The two have since debuted a sleek new website where customers can purchase their products, and they opened a store in a busy part of Arusha—the region’s largest city and a tourist destination. Their success also allowed them to purchase a plot of land which may find future use as a place to grow some of the ingredients they use in their products.

Charles credits her participation in WESKA as “the foundation of my venture into business.”

Connection with peers and professors is a key piece of the program

While the instructional aspects of WESKA are a central component of the program, students and instructors agree that working together with people from a wide range of countries and academic backgrounds is just as important.

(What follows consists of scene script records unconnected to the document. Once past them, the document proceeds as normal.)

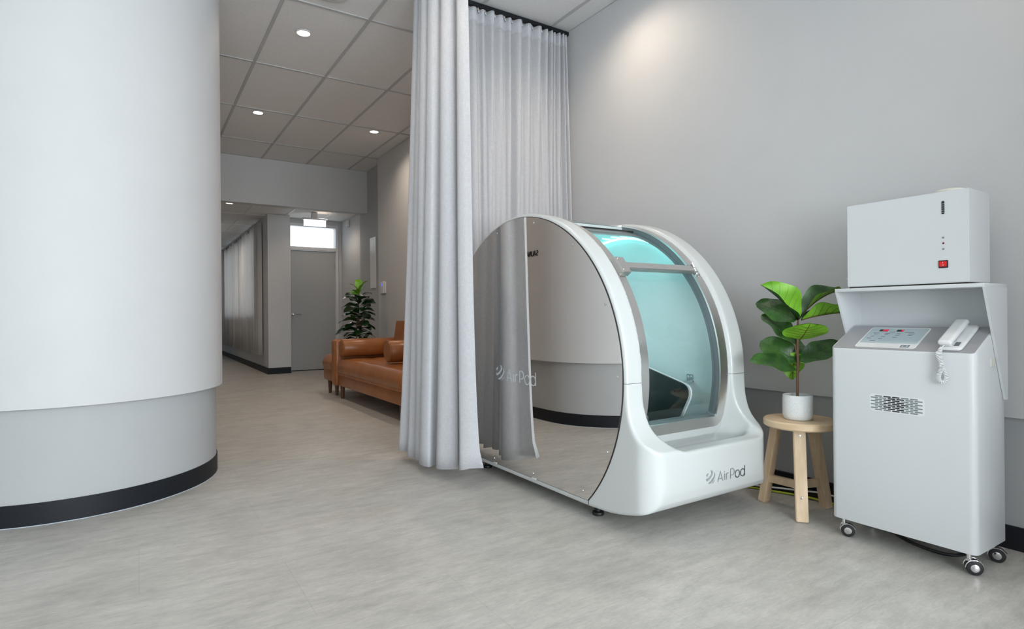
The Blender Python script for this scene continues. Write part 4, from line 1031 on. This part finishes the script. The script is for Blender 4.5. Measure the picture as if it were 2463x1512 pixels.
for ax in range(3):
    o1 = [0, 0, 0]; o1[ax] = 1
    sh = [ny, nz, nx]; sh[ax] -= 1
    a = ins[:sh[0], :sh[1], :sh[2]]; b = ins[o1[0]:o1[0]+sh[0], o1[1]:o1[1]+sh[1], o1[2]:o1[2]+sh[2]]
    E_ = np.argwhere(a != b); inside_first = a[tuple(E_.T)]
    u_, v_ = (ax+1) % 3, (ax+2) % 3
    ok = (E_[:, u_] > 0) & (E_[:, v_] > 0) & (E_[:, u_] < act.shape[u_]) & (E_[:, v_] < act.shape[v_])
    E_ = E_[ok]; inside_first = inside_first[ok]
    def g_(du, dv):
        q = E_.copy(); q[:, u_] -= du; q[:, v_] -= dv; return idx[q[:, 0], q[:, 1], q[:, 2]]
    Q = np.stack([g_(1, 1), g_(0, 1), g_(0, 0), g_(1, 0)], 1)
    Q = np.where(inside_first[:, None], Q, Q[:, ::-1]); quads.append(Q)
Q = np.concatenate(quads); Q = Q[(Q >= 0).all(1)]
me = bpy.data.meshes.new('shell')
co = np.stack([px, py, pz], 1)-np.array([2.09, YC, 0])
# axis order (y,z,x) is an even permutation of (x,y,z)
me.vertices.add(len(co)); me.vertices.foreach_set('co', co.astype(np.float32).ravel())
me.loops.add(len(Q)*4); me.loops.foreach_set('vertex_index', Q.astype(np.int32).ravel())
me.polygons.add(len(Q)); me.polygons.foreach_set('loop_start', np.arange(0, len(Q)*4, 4, dtype=np.int32)); me.polygons.foreach_set('loop_total', np.full(len(Q), 4, np.int32))
me.update(calc_edges=True); me.validate()
me.polygons.foreach_set('use_smooth', [True]*len(me.polygons)); me.set_sharp_from_angle(angle=R(50)); me.materials.append(M_['shell'])
sh_o = bpy.data.objects.new('shell', me); C.objects.link(sh_o); sh_o.parent = pod
print('shell quads', len(Q))

# cylinder patch helper: radius band between r0..r1, x0..x1, angles a0..a1 (0 = front, 90 = top)
def cyl_pt(x, a, r_): return Vector((x, YC-r_*math.cos(R(a)), ZC+r_*math.sin(R(a))))
def patch(bm, x0, x1, a0, a1, r0, r1, n=None, mi=0):
    n = n or max(2, int(abs(a1-a0)/2.5))
    rings = []
    for k in range(n+1):
        a = a0+(a1-a0)*k/n
        rings.append([bm.verts.new(cyl_pt(x, a, r_)) for x, r_ in ((x0, r0), (x1, r0), (x1, r1), (x0, r1))])
    for A, B in zip(rings, rings[1:]):
        for k in range(4): f = bm.faces.new([A[k], A[(k+1) % 4], B[(k+1) % 4], B[k]]); f.material_index = mi
    bm.faces.new(rings[0][::-1]); bm.faces.new(rings[-1])
# stainless door frame: rounded rectangle ring wrapped on the drum
def wrapped_ring(bm, xo0, xo1, ao0, ao1, ro, xi0, xi1, ai0, ai1, ri, r0, r1, n=8):
    def loop(x0, x1, a0, a1, rad):
        k = 180/PI/0.785; s0, s1 = a0/k, a1/k
        P = []
        L_ = rrect(x0, x1, s0, s1, rad, n)
        out = []
        for i in range(len(L_)):
            p, q = L_[i], L_[(i+1) % len(L_)]
            out.append(p); d = math.hypot(p[0]-q[0], p[1]-q[1])
            if i % (n+1) == n:
                m = 30
                for j in range(1, m): out.append((p[0]+(q[0]-p[0])*j/m, p[1]+(q[1]-p[1])*j/m))
        return [(p[0], p[1]*k) for p in out]
    A = loop(xo0, xo1, ao0, ao1, ro); B = loop(xi0, xi1, ai0, ai1, ri); N = len(A)
    q = [[bm.verts.new(cyl_pt(p[0], p[1], r_)) for p in L_] for L_, r_ in ((A, r0), (A, r1), (B, r1), (B, r0))]
    for a in range(4):
        b = (a+1) % 4
        for i in range(N): bm.faces.new([q[a][i], q[a][(i+1) % N], q[b][(i+1) % N], q[b][i]])
bm = nb(); wrapped_ring(bm, 1.790, 2.364, -19.5, 84, 0.045, 1.838, 2.312, -15.6, 80.5, 0.010, 0.781, 0.7895); finish('door_frame', bm, 'steel', pod, angle=35)
bm = nb(); wrapped_ring(bm, 1.826, 2.320, -18.5, 82.5, 0.012, 1.836, 2.314, -15.8, 80.7, 0.010, 0.738, 0.7805); finish('door_gasket', bm, 'lining', pod, angle=35)
bm = nb(); wrapped_ring(bm, 1.782, 2.372, -22.4, 86, 0.050, 1.792, 2.362, -19.3, 83.8, 0.043, 0.770, 0.788); finish('door_surround', bm, 'shell', pod, angle=35)
bm = nb(); wrapped_ring(bm, 1.7805, 2.3735, -22.55, 86.1, 0.051, 1.7818, 2.3722, -22.38, 86.0, 0.050, 0.770, 0.7855); finish('joint_line', bm, 'gap', pod, smooth=False)
bm = nb(); patch(bm, 1.79, 2.364, 84.2, 150, 0.770, 0.7895, 30); finish('rear_steel_cover', bm, 'steel', pod, angle=35)
bm = nb(); patch(bm, 1.842, 2.308, -15.4, 73, 0.7605, 0.7645, 48); gl = finish('door_glass', bm, 'acrylic', pod)
bm = nb(); patch(bm, 1.838, 2.312, 73.0, 74.6, 0.757, 0.768, 3); finish('glass_edge_seal', bm, 'gap', gl, smooth=False)
# cross bar and latches
bm = nb(); a = 37.8
def bar(bm, x0, x1, ac, half, r0, r1): 
    q = [[bm.verts.new(cyl_pt(x, ac+s*half, r_)) for s, r_ in ((-1, r0), (1, r0), (1, r1), (-1, r1))] for x in (x0, x1)]
    fs = [bm.faces.new(q[0][::-1]), bm.faces.new(q[1])]+[bm.faces.new([q[0][k], q[0][(k+1) % 4], q[1][(k+1) % 4], q[1][k]]) for k in range(4)]
    bmesh.ops.recalc_face_normals(bm, faces=fs)
    bmesh.ops.bevel(bm, geom=list({e for f in fs for e in f.edges}), offset=0.003, segments=2, affect='EDGES')
bar(bm, 1.83, 2.30, a, 1.35, 0.789, 0.815); finish('cross_bar', bm, 'steel', pod, angle=35)
bm = nb(); bar(bm, 1.800, 1.852, a-0.2, 3.2, 0.788, 0.822); 
lt = finish('latch_block', bm, 'steel', pod, angle=35)
bm = nb()
for s in (-2.2, 2.2):
    p = cyl_pt(1.812, a+s, 0.822); ax = (p-Vector((1.812, YC, ZC))).normalized(); lathe(bm, [(0.0042, -0.001), (0.0042, 0.001), (0.003, 0.0025), (0, 0.003)], p, 12, ax)
finish('screw', bm, 'chrome', lt)
bm = nb(); bar(bm, 2.292, 2.330, a+0.6, 2.0, 0.788, 0.806)
for k, s in enumerate((-2.6, -1.2, 0.6)):
    tube(bm, [cyl_pt(2.300, a+s, 0.803), cyl_pt(2.326, a+s+0.2, 0.806)], 0.0065, 10)
tube(bm, [cyl_pt(2.318, a-3.0, 0.800), cyl_pt(2.322, a+2.6, 0.812)], 0.004, 8)
finish('hinge_bracket', bm, 'chrome', pod)
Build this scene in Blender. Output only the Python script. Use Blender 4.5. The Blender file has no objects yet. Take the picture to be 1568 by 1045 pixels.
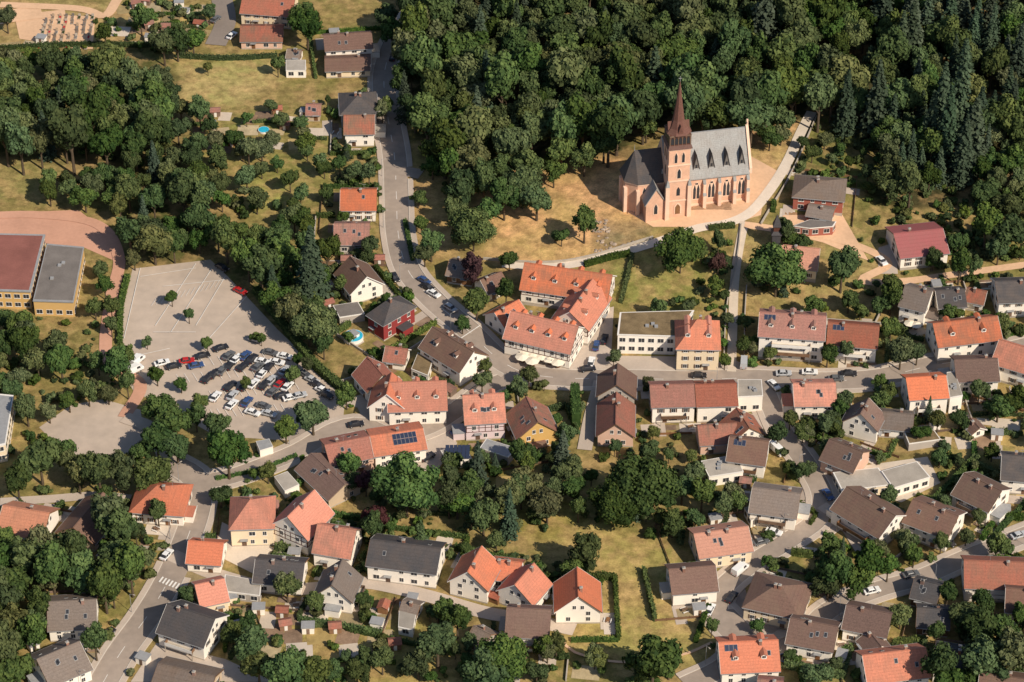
import bpy, math, random, re
import numpy as np
from mathutils import Vector, Matrix, noise as mnoise
random.seed(7); rng=np.random.default_rng(7)
PITCH=math.radians(38); D=800.0; K=145/800/784
CP,SP=math.cos(PITCH),math.sin(PITCH)
CX,CY,CZ=0.0,-D*CP,D*SP
scene=bpy.context.scene
COL=scene.collection
# ------------------------------------------------ terrain
def sst(a,b,x):
    t=np.clip((x-a)/(b-a),0,1); return t*t*(3-2*t)
def H(x,y):
    z=9*np.exp(-(((x-60)/40)**2+((y-66)/34)**2)/2)
    z=z+24*sst(50,330,y)*sst(-40,70,x)+5*sst(60,170,x)*sst(-120,40,y)
    return z
def G(u,v,dz=0.0):
    """survey point: bearing of the aerial picture intersected with the terrain (+dz)"""
    a=(u-784)*K; b=-(v-522.5)*K
    dx,dy,dzz=a,CP+b*SP,-SP+b*CP
    z=dz
    for i in range(12):
        t=(z-CZ)/dzz; x=CX+t*dx; y=CY+t*dy
        z=float(H(x,y))+dz
    return x,y,z
# ------------------------------------------------ materials
MATS={}
def base_mat(name,rough=.85,spec=.2,metal=0):
    m=bpy.data.materials.new(name); m.use_nodes=True
    b=m.node_tree.nodes['Principled BSDF']
    b.inputs['Roughness'].default_value=rough
    b.inputs['Specular IOR Level'].default_value=spec
    b.inputs['Metallic'].default_value=metal
    MATS[name]=m
    return m,m.node_tree,b
def N(nt,t,**kw):
    n=nt.nodes.new(t)
    for k,v in kw.items(): setattr(n,k,v)
    return n
def noise(nt,vec,scale,detail=3,rough=.55):
    n=N(nt,'ShaderNodeTexNoise'); n.inputs['Scale'].default_value=scale
    n.inputs['Detail'].default_value=detail; n.inputs['Roughness'].default_value=rough
    nt.links.new(vec,n.inputs['Vector']); return n.outputs['Fac']
def mrange(nt,val,a,b,c,d):
    n=N(nt,'ShaderNodeMapRange'); 
    for i,x in zip((1,2,3,4),(a,b,c,d)): n.inputs[i].default_value=x
    nt.links.new(val,n.inputs[0]); return n.outputs[0]
def mixc(nt,fac,A,B,blend='MIX'):
    n=N(nt,'ShaderNodeMix',data_type='RGBA',blend_type=blend)
    for sock,val in ((n.inputs[0],fac),(n.inputs[6],A),(n.inputs[7],B)):
        if isinstance(val,(int,float)): sock.default_value=val
        elif isinstance(val,tuple): sock.default_value=(*val[:3],1)
        else: nt.links.new(val,sock)
    return n.outputs[2]
def math_(nt,op,a,b):
    n=N(nt,'ShaderNodeMath',operation=op)
    for s,v in zip(n.inputs,(a,b)):
        if isinstance(v,(int,float)): s.default_value=v
        else: nt.links.new(v,s)
    return n.outputs[0]
def objvec(nt,scale=None):
    tc=N(nt,'ShaderNodeTexCoord').outputs['Object']
    if scale:
        mp=N(nt,'ShaderNodeMapping'); mp.inputs['Scale'].default_value=scale
        nt.links.new(tc,mp.inputs[0]); return mp.outputs[0]
    return tc
def valvar(nt,col,amt):
    oi=N(nt,'ShaderNodeObjectInfo').outputs['Random']
    hs=N(nt,'ShaderNodeHueSaturation')
    nt.links.new(mrange(nt,oi,0,1,1-amt,1+amt),hs.inputs['Value'])
    r2=math_(nt,'FRACT',math_(nt,'MULTIPLY',oi,7.31),0)
    nt.links.new(mrange(nt,r2,0,1,1-amt*1.2,1+amt*.3),hs.inputs['Saturation'])
    nt.links.new(col,hs.inputs['Color']); return hs.outputs[0]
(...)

“It’s exposure,” says participant Candace Chappelle (’15 MS). “We’re grad students; we’re in our little isolated spots, so it’s a nice time to meet other people, see how ideas can come together, and how you build off them.”

“Networking with different people is one of the big benefits,” says Sean Murray (’22 Mech. Eng.), who participated in WESKA last year. “It’s very valuable to know a whole bunch of people in a wide variety of areas.”

Murray says even after the program concluded, instructors he’d met during WESKA continued to offer help and advice.

Sahaym says the connections are deeper than professional once the program ends.

“We all come from diverse backgrounds—I mean, I can see 20 countries represented over here—but we leave as colleagues and friends forever,” he says.


WESKA was launched in 2018. The program is supported by Huber Chair’s funds. Professor Arvin Sahaym holds the Huber Dean’s Fellowship in Entrepreneurship. The chair and fellowship were established with funds from the estate of the late James Huber (’66, ’70) and his family. Huber was president and owner of ATCON Services, Inc. in the Seattle area and owned/co-owned other Pacific Northwest Businesses.